The attraction of the substance to the wall of a container is called the adhesive force, and the attraction of the substance to itself is called the cohesive force. When the adhesive forces are stronger than the cohesive forces, the substance creeps up the sides of the container, forming a curved surface called a meniscus. In capillaries, there is sufficient wall that the substance actually climbs the walls of the capillary until gravity overcomes the adhesive forces. The rising of a liquid up a capillary tube is called capillary action.

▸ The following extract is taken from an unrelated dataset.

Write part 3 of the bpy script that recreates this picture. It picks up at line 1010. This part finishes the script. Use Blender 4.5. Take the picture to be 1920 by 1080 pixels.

                              >> Explore: Capillary Action Tutorial

In addition to temperature, pressure can change the physical state of a substance. A sufficient increase in pressure can force a gas to become a liquid and a liquid to become a solid. The graph of physical states at various pressures and temperatures is called a phase diagram. The phase diagram is used to determine the physical state of a substance for specific conditions of pressure and temperature, and how the physical state changes with pressure and temperature.

                              >> Explore: Phase Diagrams Tutorial

A typical phase diagram has solids at high pressures and low temperatures, gases at low pressures and high temperatures, and liquids in the middle. These physical states are divided with lines. A point on the line dividing liquids and gases is a pressure and temperature where both liquid and gas exist, and the substance boils. The line between liquids and solids represents the conditions where substances melt (or freeze). At low pressures and temperatures, there is a line dividing solids and gases that are the conditions for sublimation (turning a solid to a gas without passing through the liquid phase). At the triple point all three lines meet and all three phases exist. Unlike the melting point line, the boiling point line actually comes to an end at what is known as the critical point. Above this pressure (critical pressure) and temperature (critical temperature), the substance exists as a supercritical fluid. A supercritical fluid has most of the properties of a gas but solvates like a liquid.